Lionel Messi now sits at the table of world champions alongside Pelé and Diego Maradona: the '10' guided Argentina to the hard-fought conquest of their third World Cup title this Sunday in Doha, where they defeated defending champion France in penalties (4-2, after a 3-3 draw).
At the age of 35, the Argentine star can bid farewell peacefully to his World Cup journeys (he participated in the last five): he scored the first goal, from a penalty (23), and the third goal (in extra time, 109) at the crowded Lusail stadium and participated in the second goal, by Ángel Di María (36).
Although the crown breaks a 36-year albiceleste drought without lifting the World Cup, it has been done before with Mario Kempes in 1978 and Diego Maradona in 1986, this conquest has a special protagonist, a guy who saw how Germany snatched it from his nose in Brazil-2014.

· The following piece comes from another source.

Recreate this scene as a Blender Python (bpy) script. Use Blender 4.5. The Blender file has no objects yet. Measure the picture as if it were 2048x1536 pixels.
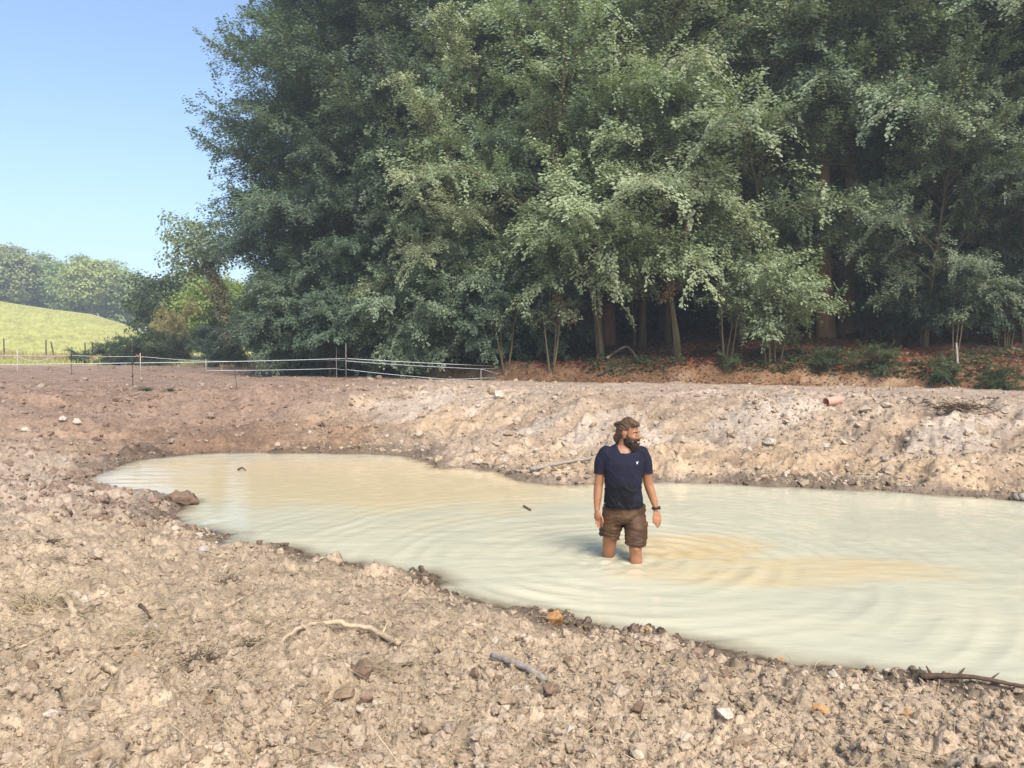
import bpy, bmesh, math, random
import numpy as np
from mathutils import Vector, Matrix, Euler, noise as mnoise

random.seed(7)
rng = np.random.default_rng(7)
S = bpy.context.scene
COL = S.collection
R = math.radians

# ------------------------------------------------------------------ camera
CAM_Z = 2.0
F = 1577.0                       # focal length in photo pixels (2048 wide)
TILT = math.atan(63.0 / F)       # the horizon lies 63 photo pixels above the centre
cam_d = bpy.data.cameras.new('camera')
cam_d.sensor_width = 36.0
cam_d.lens = 36.0 * F / 2048.0
cam_d.clip_start = 0.05
cam_d.clip_end = 4000.0
cam = bpy.data.objects.new('camera', cam_d)
cam.location = (0, 0, CAM_Z)
cam.rotation_euler = (math.pi / 2 - TILT, 0, 0)
COL.objects.link(cam)
S.camera = cam

# ------------------------------------------------------------------ sky, sun, exposure
SUN_EL, SUN_AZ = R(48), R(157)   # azimuth clockwise from the view direction (+Y)
world = bpy.data.worlds.new('World')
S.world = world
world.use_nodes = True
wn = world.node_tree
wn.nodes.clear()
w_out = wn.nodes.new('ShaderNodeOutputWorld')
w_bg = wn.nodes.new('ShaderNodeBackground')
w_sky = wn.nodes.new('ShaderNodeTexSky')
w_sky.sky_type = 'NISHITA'
w_sky.sun_disc = False
w_sky.sun_elevation = SUN_EL
w_sky.sun_rotation = SUN_AZ
w_sky.altitude = 100
w_sky.air_density = 1.0
w_sky.dust_density = 2.0
w_sky.ozone_density = 2.6
w_bg.inputs['Strength'].default_value = 0.135
wn.links.new(w_sky.outputs['Color'], w_bg.inputs['Color'])
wn.links.new(w_bg.outputs['Background'], w_out.inputs['Surface'])

sun_d = bpy.data.lights.new('sun', 'SUN')
sun_d.energy = 3.1
sun_d.angle = R(33)
sun_d.color = (1.0, 0.95, 0.87)
sun = bpy.data.objects.new('sun', sun_d)
_sd = Vector((math.sin(SUN_AZ) * math.cos(SUN_EL), math.cos(SUN_AZ) * math.cos(SUN_EL), math.sin(SUN_EL)))
sun.rotation_euler = _sd.to_track_quat('Z', 'Y').to_euler()
sun.location = (30, -20, 40)
COL.objects.link(sun)

S.view_settings.view_transform = 'Standard'
S.view_settings.look = 'None'
S.view_settings.gamma = 1.0
S.view_settings.exposure = 0.95
S.view_settings.use_curve_mapping = False
S.render.engine = 'CYCLES'
S.cycles.use_denoising = True
S.cycles.max_bounces = 8
S.cycles.transparent_max_bounces = 8

# ------------------------------------------------------------------ helpers
def ray(px, py):
    x = (px - 1024.0) / F
    y = -(py - 768.0) / F
    c, s = math.cos(TILT), math.sin(TILT)
    return (x, c + y * s, -s + y * c)

def at_z(px, py, z=0.0):
    d = ray(px, py)
    t = (z - CAM_Z) / d[2]
    return (d[0] * t, d[1] * t)

def at_y(px, py, Y):
    d = ray(px, py)
    t = Y / d[1]
    return Vector((d[0] * t, Y, CAM_Z + d[2] * t))

def link(o, parent=None):
    COL.objects.link(o)
    if parent is not None:
        o.parent = parent
    return o

def tag(o, label=None, cat=None, group=None, kind=None):
    if label: o['label'] = label
    if cat: o['category'] = cat
    if group: o['group'] = group
    if kind: o['kind'] = kind
    return o

def empty(name, loc=(0, 0, 0), rz=0.0):
    o = bpy.data.objects.new(name, None)
    o.empty_display_size = 0.2
    o.location = loc
    o.rotation_euler = (0, 0, rz)
    return link(o)

def mesh_np(name, verts, faces, mat=None, parent=None, smooth=False):
    """one mesh object; faces: an (n,k) int array or a list of such arrays"""
    me = bpy.data.meshes.new(name)
    verts = np.asarray(verts, np.float32).reshape(-1, 3)
    if isinstance(faces, np.ndarray):
        faces = [faces]
    faces = [np.asarray(f, np.int32) for f in faces if len(f)]
    me.vertices.add(len(verts))
    me.vertices.foreach_set('co', verts.ravel())
    nl = sum(f.size for f in faces)
    npoly = sum(len(f) for f in faces)
    me.loops.add(nl)
    me.loops.foreach_set('vertex_index', np.concatenate([f.ravel() for f in faces]))
    tot = np.concatenate([np.full(len(f), f.shape[1], np.int32) for f in faces])
    start = np.concatenate([[0], np.cumsum(tot)[:-1]]).astype(np.int32)
    me.polygons.add(npoly)
    me.polygons.foreach_set('loop_start', start)
    me.update(calc_edges=True)
    me.validate()
    if smooth:
        me.polygons.foreach_set('use_smooth', np.ones(len(me.polygons), bool))
    if mat is not None:
        me.materials.append(mat)
    o = bpy.data.objects.new(name, me)
    link(o, parent)
    return o

def set_attr(me, name, data, kind='FLOAT', domain='POINT'):
    a = me.attributes.new(name, kind, domain)
    key = {'FLOAT': 'value', 'FLOAT_COLOR': 'color', 'FLOAT_VECTOR': 'vector'}[kind]
    a.data.foreach_set(key, np.asarray(data, np.float32).ravel())

class MB:
    """collects vertices and quads for one mesh"""
    def __init__(self):
        self.v, self.q, self.t, self.n = [], [], [], 0
    def add(self, v, q=None, t=None):
        v = np.asarray(v, float).reshape(-1, 3)
        if q is not None and len(q): self.q.append(np.asarray(q) + self.n)
        if t is not None and len(t): self.t.append(np.asarray(t) + self.n)
        self.v.append(v); self.n += len(v)
    def tube(self, pts, rad, k=6, cap=True, squash=None):
        pts = np.asarray(pts, float); m = len(pts)
        rad = np.broadcast_to(np.asarray(rad, float), (m,))
        tan = np.gradient(pts, axis=0)
        tan /= np.linalg.norm(tan, axis=1)[:, None] + 1e-9
        ref = np.array([0.0, 0.0, 1.0]) if abs(tan[0][2]) < 0.8 else np.array([1.0, 0.0, 0.0])
        ang = np.arange(k) * 2 * math.pi / k
        rings = []
        u = np.cross(tan[0], ref); u /= np.linalg.norm(u) + 1e-9
        for i in range(m):
            u = u - tan[i] * np.dot(u, tan[i]); u /= np.linalg.norm(u) + 1e-9
            w = np.cross(tan[i], u)
            a, b = (1.0, 1.0) if squash is None else squash
            rings.append(pts[i] + rad[i] * (a * np.cos(ang)[:, None] * u + b * np.sin(ang)[:, None] * w))
        V = np.concatenate(rings)
        i = np.arange(m - 1)[:, None] * k; j = np.arange(k)[None, :]; jn = (j + 1) % k
        Q = np.stack([i + j, i + jn, i + k + jn, i + k + j], -1).reshape(-1, 4)
        T = []
        if cap:
            V = np.concatenate([V, pts[:1], pts[-1:]])
            c0, c1 = m * k, m * k + 1
            T = [[c0, (a + 1) % k, a] for a in range(k)] + [[c1, (m - 1) * k + a, (m - 1) * k + (a + 1) % k] for a in range(k)]
        self.add(V, Q, T)
    def box(self, c, s, rz=0.0):
        c = np.asarray(c, float); s = np.asarray(s, float) / 2
        p = np.array([[x, y, z] for z in (-1, 1) for y in (-1, 1) for x in (-1, 1)], float) * s
        co, si = math.cos(rz), math.sin(rz)
        p = np.stack([p[:, 0] * co - p[:, 1] * si, p[:, 0] * si + p[:, 1] * co, p[:, 2]], 1) + c
        self.add(p, [[0, 2, 3, 1], [4, 5, 7, 6], [0, 1, 5, 4], [2, 6, 7, 3], [0, 4, 6, 2], [1, 3, 7, 5]])
    def ellipsoid(self, c, r, nu=12, nv=8, rot=None):
        th = np.linspace(0, math.pi, nv + 1)[1:-1]; ph = np.arange(nu) * 2 * math.pi / nu
        P = [np.array([[0, 0, 1.0]])]
        for t in th:
            P.append(np.stack([np.sin(t) * np.cos(ph), np.sin(t) * np.sin(ph), np.full(nu, np.cos(t))], 1))
        P.append(np.array([[0, 0, -1.0]]))
        P = np.concatenate(P) * np.asarray(r, float)
        if rot is not None:
            P = P @ np.array(rot.to_3x3() if hasattr(rot, 'to_3x3') else rot).T
        n = len(th); T, Q = [], []
        for a in range(nu):
            b = (a + 1) % nu
            T.append([0, 1 + a, 1 + b])
            T.append([1 + n * nu, 1 + (n - 1) * nu + b, 1 + (n - 1) * nu + a])
            for r_ in range(n - 1):
                Q.append([1 + r_ * nu + a, 1 + (r_ + 1) * nu + a, 1 + (r_ + 1) * nu + b, 1 + r_ * nu + b])
        self.add(P + np.asarray(c, float), Q, T)
    def build(self, name, mat=None, parent=None, smooth=True):
        fs = []
        if self.q: fs.append(np.concatenate([np.asarray(a, np.int32).reshape(-1, 4) for a in self.q]))
        if self.t: fs.append(np.concatenate([np.asarray(a, np.int32).reshape(-1, 3) for a in self.t]))
        return mesh_np(name, np.concatenate(self.v), fs, mat, parent, smooth)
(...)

With Di María and Messi as the only survivors of the debacle in the Maracaná, the group formed by Lionel Scaloni knew how to close ranks around the player that thousands consider the greatest player in history, a title resisted by many precisely because he did not have in his hands what he lifted this Sunday before 88,966 spectators.
And he did it against France, one of his potential heirs and teammate at PSG, Kylian Mbappé, who took the match to penalties by scoring a hat-trick (80, 81, and 118, two of them from penalties) and finishing as the top scorer of the tournament with eight goals.